Yüzyılın yanlışlarını köşe yazısına sığdırmak zor. Derdimizi anlatabilmek için yakın tarihe gidelim.  Çoğu Fenerbahçe taraftarı hiç olmazsa stadından bilir Şükrü Saraçoğlu ismini. Peki, konumuzla alakası nedir?

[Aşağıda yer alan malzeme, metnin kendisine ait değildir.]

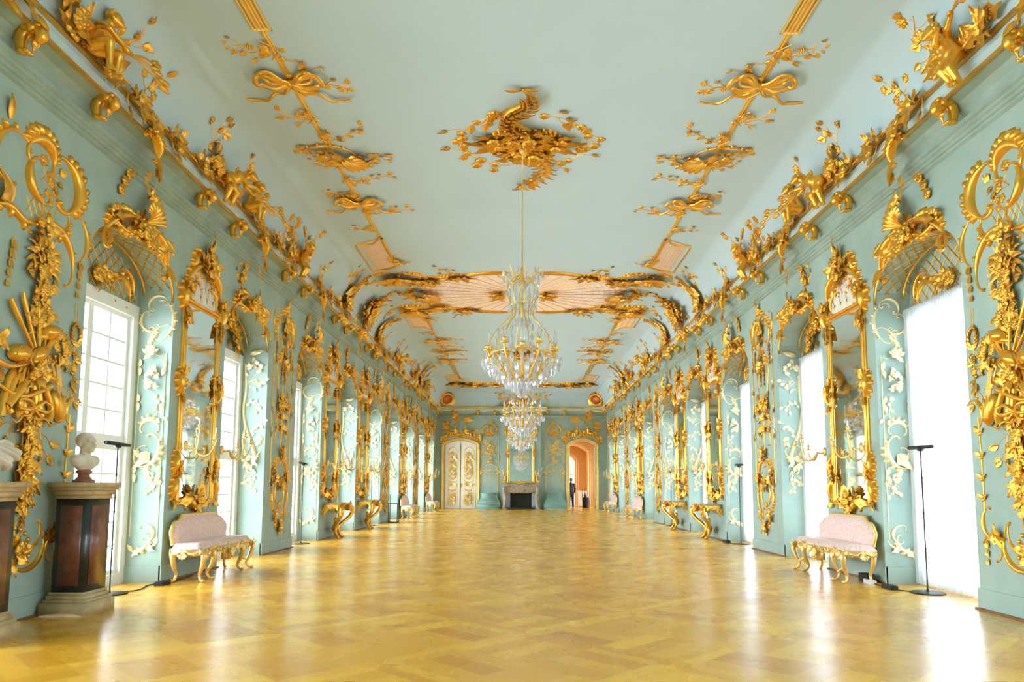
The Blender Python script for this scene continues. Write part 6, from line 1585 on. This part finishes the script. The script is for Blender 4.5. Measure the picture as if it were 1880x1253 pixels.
for sd in (-1, 1):
    m = M(); p = crv([(sd * .92, -.24, 1.3), (sd * .98, -.30, 1.1), (sd * .88, -.24, .7), (sd * .92, -.26, .25), (sd * .98, -.30, .05)], 24); m.tube(p, np.interp(np.linspace(0, 1, 24), [0, .2, .6, 1], [.07, .09, .06, .08]), 10); m.box((min(sd * .84, sd * 1.02), -.24, 0), (max(sd * .84, sd * 1.02), 0, 1.32)); m.box((min(sd * .84, sd * 1.06), -.38, 0), (max(sd * .84, sd * 1.06), 0, .06)); link('jamb', m.mesh('jamb', mode=None), 'mantel', t)
    tl = M()
    for i in range(5):
        for j in range(2): tl.box((min(sd * (.62 + .11 * j), sd * (.62 + .11 * (j + 1) - .006)), -.06, .14 + .17 * i), (max(sd * (.62 + .11 * j), sd * (.62 + .11 * (j + 1) - .006)), -.0, .14 + .17 * i + .16))
    link('tile_strip', tl.mesh('tile_strip', mode=None, smooth=False), mat('blue_white_tiles', lin(226, 230, 236), .25, color2=lin(150, 164, 190), nscale=26), t)
m = M(); m.box((-.62, -.04, .10), (.62, -.012, 1.06)); m.box((-.62, -.012, .0), (.62, 0, 1.3)); link('firebox', m.mesh('firebox', mode=None, smooth=False), 'firebox_dark', t)
m = M(); m.box((-.80, -.34, 0), (.80, -.06, .10)); link('hearth', m.mesh('hearth', mode=None, smooth=False), 'marble_dark', t)

gl = M(); gl.raw([(-.66, 1.62, .012), (.66, 1.62, .012), (.66, 4.7, .012), (-.66, 4.7, .012)], [(0, 1, 2, 3)])
fr = M()
for sd in (-1, 1):
    for o_, r in ((.02, .03), (.09, .045)): fr.sweep([(sd * (.66 + o_), 1.56), (sd * (.66 + o_), 4.75)], r, r * 1.6)
for z in (1.58, 4.73): fr.sweep([(-.75, z), (.75, z)], .05, .08)
c = M(); c.scroll((-.7, 4.75), (0, 5.05), 1, 1., .5, .05, ruffle=9, h=.1); c.scroll((.7, 4.75), (0, 5.05), -1, 1., .5, .05, ruffle=9, h=.1); cluster(c, (0, 4.95), .3, .22, 18, .2, 770, fl=.2, w0=.05)
so_ = []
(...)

Bakalım.

Örnek 1: CHP eski Maliye Bakanı ve ülkemizin beşinci başbakanı Şükrü Saraçoğlu (1886-1953) diyor ki: "İslam dininin tesirinden kurtulmak için 30 yıla daha ihtiyacımız var." Demek ki ülkemizde yaşayan Müslüman halkı, dininden uzaklaştırabilmek/unutturmak için zamana ihtiyaçları varmış.

Örnek 2: TBMM 6.7.ve 8. dönem CHP Milletvekili Kemalettin Kamu (1901-1948) , İslam dinini inkâr ettiği bir şiirinde: “Ne örümcek ne yosun / Ne mucize ne efsun / Kâbe Arap’ın olsun / Bize Çankaya yeter” diyordu.

Örnek 3: Osmanlı sonrasında kurulan Cumhuriyetin ilk yıllarında bir kadın yazar olarak her fırsatta laiklik propagandası yapıyordu Halide Edip Adıvar. (1882-1964) "Öyle bir din istemem Arap felsefesinden / Bana bir din yarat Türk'ün nefesinden" derken, açık seçik Allah’ın dini İslam’ın bir Arap felsefesi olduğunu, Türkiye’de yeni bir Türk dini yaratılmasından bahsediyordu.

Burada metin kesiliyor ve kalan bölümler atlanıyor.